# [Objective]
Give every entry again, word for word.

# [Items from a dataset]
***

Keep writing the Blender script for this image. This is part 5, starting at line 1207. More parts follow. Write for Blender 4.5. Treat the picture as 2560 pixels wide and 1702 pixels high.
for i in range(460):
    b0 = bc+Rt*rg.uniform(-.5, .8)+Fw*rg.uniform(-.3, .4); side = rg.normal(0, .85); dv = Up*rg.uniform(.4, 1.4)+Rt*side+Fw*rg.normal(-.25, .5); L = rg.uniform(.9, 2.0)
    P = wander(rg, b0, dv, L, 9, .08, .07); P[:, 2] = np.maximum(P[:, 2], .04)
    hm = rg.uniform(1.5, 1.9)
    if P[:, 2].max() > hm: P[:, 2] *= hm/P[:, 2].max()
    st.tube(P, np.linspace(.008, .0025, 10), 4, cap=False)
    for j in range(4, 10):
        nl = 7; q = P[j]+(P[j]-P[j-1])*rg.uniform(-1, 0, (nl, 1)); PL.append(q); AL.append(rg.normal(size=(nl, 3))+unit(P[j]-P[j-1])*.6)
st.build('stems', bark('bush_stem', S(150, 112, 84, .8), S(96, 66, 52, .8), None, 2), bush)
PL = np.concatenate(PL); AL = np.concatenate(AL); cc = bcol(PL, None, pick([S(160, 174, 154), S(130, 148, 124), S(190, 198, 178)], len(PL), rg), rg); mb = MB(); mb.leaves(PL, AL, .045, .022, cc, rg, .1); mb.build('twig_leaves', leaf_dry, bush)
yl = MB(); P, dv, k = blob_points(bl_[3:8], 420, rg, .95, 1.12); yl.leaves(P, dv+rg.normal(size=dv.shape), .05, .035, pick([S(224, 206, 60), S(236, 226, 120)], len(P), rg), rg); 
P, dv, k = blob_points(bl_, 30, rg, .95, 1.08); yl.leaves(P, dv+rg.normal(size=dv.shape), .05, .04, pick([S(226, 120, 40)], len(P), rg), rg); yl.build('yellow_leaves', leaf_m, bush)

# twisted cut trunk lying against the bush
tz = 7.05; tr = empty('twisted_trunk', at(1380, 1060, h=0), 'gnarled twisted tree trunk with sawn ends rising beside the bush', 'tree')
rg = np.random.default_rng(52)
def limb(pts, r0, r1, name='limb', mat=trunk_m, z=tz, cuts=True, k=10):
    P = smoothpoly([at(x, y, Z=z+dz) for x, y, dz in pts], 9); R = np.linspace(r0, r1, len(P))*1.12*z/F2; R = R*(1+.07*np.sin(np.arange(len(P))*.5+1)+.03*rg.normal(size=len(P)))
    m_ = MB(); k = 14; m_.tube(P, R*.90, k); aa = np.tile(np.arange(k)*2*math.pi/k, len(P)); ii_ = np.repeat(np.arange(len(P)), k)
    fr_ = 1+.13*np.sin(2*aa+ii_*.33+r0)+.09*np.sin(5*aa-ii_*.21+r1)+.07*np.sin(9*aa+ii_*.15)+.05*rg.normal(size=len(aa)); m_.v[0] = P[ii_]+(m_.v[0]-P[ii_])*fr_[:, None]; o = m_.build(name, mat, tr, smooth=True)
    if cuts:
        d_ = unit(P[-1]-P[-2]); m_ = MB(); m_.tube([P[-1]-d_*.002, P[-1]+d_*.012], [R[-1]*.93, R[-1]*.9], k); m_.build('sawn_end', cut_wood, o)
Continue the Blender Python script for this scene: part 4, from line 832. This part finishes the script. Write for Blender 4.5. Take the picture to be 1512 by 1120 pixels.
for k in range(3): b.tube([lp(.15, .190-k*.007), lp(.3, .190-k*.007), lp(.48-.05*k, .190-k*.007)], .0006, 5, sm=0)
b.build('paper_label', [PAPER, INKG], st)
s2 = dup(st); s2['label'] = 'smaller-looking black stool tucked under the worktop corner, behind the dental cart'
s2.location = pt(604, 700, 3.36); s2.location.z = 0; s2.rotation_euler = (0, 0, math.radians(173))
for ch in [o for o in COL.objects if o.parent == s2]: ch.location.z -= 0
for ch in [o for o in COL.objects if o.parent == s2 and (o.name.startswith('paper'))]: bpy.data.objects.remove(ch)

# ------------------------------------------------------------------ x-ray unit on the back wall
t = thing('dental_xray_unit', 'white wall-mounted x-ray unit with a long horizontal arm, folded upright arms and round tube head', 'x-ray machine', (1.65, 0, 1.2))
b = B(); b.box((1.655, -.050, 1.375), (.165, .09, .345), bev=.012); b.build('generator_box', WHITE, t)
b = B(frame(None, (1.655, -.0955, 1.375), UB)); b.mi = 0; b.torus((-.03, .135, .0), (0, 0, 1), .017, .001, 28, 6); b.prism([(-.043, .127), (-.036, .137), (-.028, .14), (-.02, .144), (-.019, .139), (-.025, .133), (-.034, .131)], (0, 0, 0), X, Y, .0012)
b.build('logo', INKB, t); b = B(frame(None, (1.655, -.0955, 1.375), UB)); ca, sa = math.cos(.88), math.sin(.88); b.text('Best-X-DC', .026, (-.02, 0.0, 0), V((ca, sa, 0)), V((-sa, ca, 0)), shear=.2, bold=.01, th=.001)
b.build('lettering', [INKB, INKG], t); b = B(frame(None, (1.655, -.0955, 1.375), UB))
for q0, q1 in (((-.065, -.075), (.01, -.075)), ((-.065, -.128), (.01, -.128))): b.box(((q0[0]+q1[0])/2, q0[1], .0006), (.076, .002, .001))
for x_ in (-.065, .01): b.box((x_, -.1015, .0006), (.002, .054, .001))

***

# [Right answer]
Keep writing the Blender script for this image. This is part 5, starting at line 1207. More parts follow. Write for Blender 4.5. Treat the picture as 2560 pixels wide and 1702 pixels high.
for i in range(460):
    b0 = bc+Rt*rg.uniform(-.5, .8)+Fw*rg.uniform(-.3, .4); side = rg.normal(0, .85); dv = Up*rg.uniform(.4, 1.4)+Rt*side+Fw*rg.normal(-.25, .5); L = rg.uniform(.9, 2.0)
    P = wander(rg, b0, dv, L, 9, .08, .07); P[:, 2] = np.maximum(P[:, 2], .04)
    hm = rg.uniform(1.5, 1.9)
    if P[:, 2].max() > hm: P[:, 2] *= hm/P[:, 2].max()
    st.tube(P, np.linspace(.008, .0025, 10), 4, cap=False)
    for j in range(4, 10):
        nl = 7; q = P[j]+(P[j]-P[j-1])*rg.uniform(-1, 0, (nl, 1)); PL.append(q); AL.append(rg.normal(size=(nl, 3))+unit(P[j]-P[j-1])*.6)
st.build('stems', bark('bush_stem', S(150, 112, 84, .8), S(96, 66, 52, .8), None, 2), bush)
PL = np.concatenate(PL); AL = np.concatenate(AL); cc = bcol(PL, None, pick([S(160, 174, 154), S(130, 148, 124), S(190, 198, 178)], len(PL), rg), rg); mb = MB(); mb.leaves(PL, AL, .045, .022, cc, rg, .1); mb.build('twig_leaves', leaf_dry, bush)
yl = MB(); P, dv, k = blob_points(bl_[3:8], 420, rg, .95, 1.12); yl.leaves(P, dv+rg.normal(size=dv.shape), .05, .035, pick([S(224, 206, 60), S(236, 226, 120)], len(P), rg), rg); 
P, dv, k = blob_points(bl_, 30, rg, .95, 1.08); yl.leaves(P, dv+rg.normal(size=dv.shape), .05, .04, pick([S(226, 120, 40)], len(P), rg), rg); yl.build('yellow_leaves', leaf_m, bush)

# twisted cut trunk lying against the bush
tz = 7.05; tr = empty('twisted_trunk', at(1380, 1060, h=0), 'gnarled twisted tree trunk with sawn ends rising beside the bush', 'tree')
rg = np.random.default_rng(52)
def limb(pts, r0, r1, name='limb', mat=trunk_m, z=tz, cuts=True, k=10):
    P = smoothpoly([at(x, y, Z=z+dz) for x, y, dz in pts], 9); R = np.linspace(r0, r1, len(P))*1.12*z/F2; R = R*(1+.07*np.sin(np.arange(len(P))*.5+1)+.03*rg.normal(size=len(P)))
    m_ = MB(); k = 14; m_.tube(P, R*.90, k); aa = np.tile(np.arange(k)*2*math.pi/k, len(P)); ii_ = np.repeat(np.arange(len(P)), k)
    fr_ = 1+.13*np.sin(2*aa+ii_*.33+r0)+.09*np.sin(5*aa-ii_*.21+r1)+.07*np.sin(9*aa+ii_*.15)+.05*rg.normal(size=len(aa)); m_.v[0] = P[ii_]+(m_.v[0]-P[ii_])*fr_[:, None]; o = m_.build(name, mat, tr, smooth=True)
    if cuts:
        d_ = unit(P[-1]-P[-2]); m_ = MB(); m_.tube([P[-1]-d_*.002, P[-1]+d_*.012], [R[-1]*.93, R[-1]*.9], k); m_.build('sawn_end', cut_wood, o)
Continue the Blender Python script for this scene: part 4, from line 832. This part finishes the script. Write for Blender 4.5. Take the picture to be 1512 by 1120 pixels.
for k in range(3): b.tube([lp(.15, .190-k*.007), lp(.3, .190-k*.007), lp(.48-.05*k, .190-k*.007)], .0006, 5, sm=0)
b.build('paper_label', [PAPER, INKG], st)
s2 = dup(st); s2['label'] = 'smaller-looking black stool tucked under the worktop corner, behind the dental cart'
s2.location = pt(604, 700, 3.36); s2.location.z = 0; s2.rotation_euler = (0, 0, math.radians(173))
for ch in [o for o in COL.objects if o.parent == s2]: ch.location.z -= 0
for ch in [o for o in COL.objects if o.parent == s2 and (o.name.startswith('paper'))]: bpy.data.objects.remove(ch)

# ------------------------------------------------------------------ x-ray unit on the back wall
t = thing('dental_xray_unit', 'white wall-mounted x-ray unit with a long horizontal arm, folded upright arms and round tube head', 'x-ray machine', (1.65, 0, 1.2))
b = B(); b.box((1.655, -.050, 1.375), (.165, .09, .345), bev=.012); b.build('generator_box', WHITE, t)
b = B(frame(None, (1.655, -.0955, 1.375), UB)); b.mi = 0; b.torus((-.03, .135, .0), (0, 0, 1), .017, .001, 28, 6); b.prism([(-.043, .127), (-.036, .137), (-.028, .14), (-.02, .144), (-.019, .139), (-.025, .133), (-.034, .131)], (0, 0, 0), X, Y, .0012)
b.build('logo', INKB, t); b = B(frame(None, (1.655, -.0955, 1.375), UB)); ca, sa = math.cos(.88), math.sin(.88); b.text('Best-X-DC', .026, (-.02, 0.0, 0), V((ca, sa, 0)), V((-sa, ca, 0)), shear=.2, bold=.01, th=.001)
b.build('lettering', [INKB, INKG], t); b = B(frame(None, (1.655, -.0955, 1.375), UB))
for q0, q1 in (((-.065, -.075), (.01, -.075)), ((-.065, -.128), (.01, -.128))): b.box(((q0[0]+q1[0])/2, q0[1], .0006), (.076, .002, .001))
for x_ in (-.065, .01): b.box((x_, -.1015, .0006), (.002, .054, .001))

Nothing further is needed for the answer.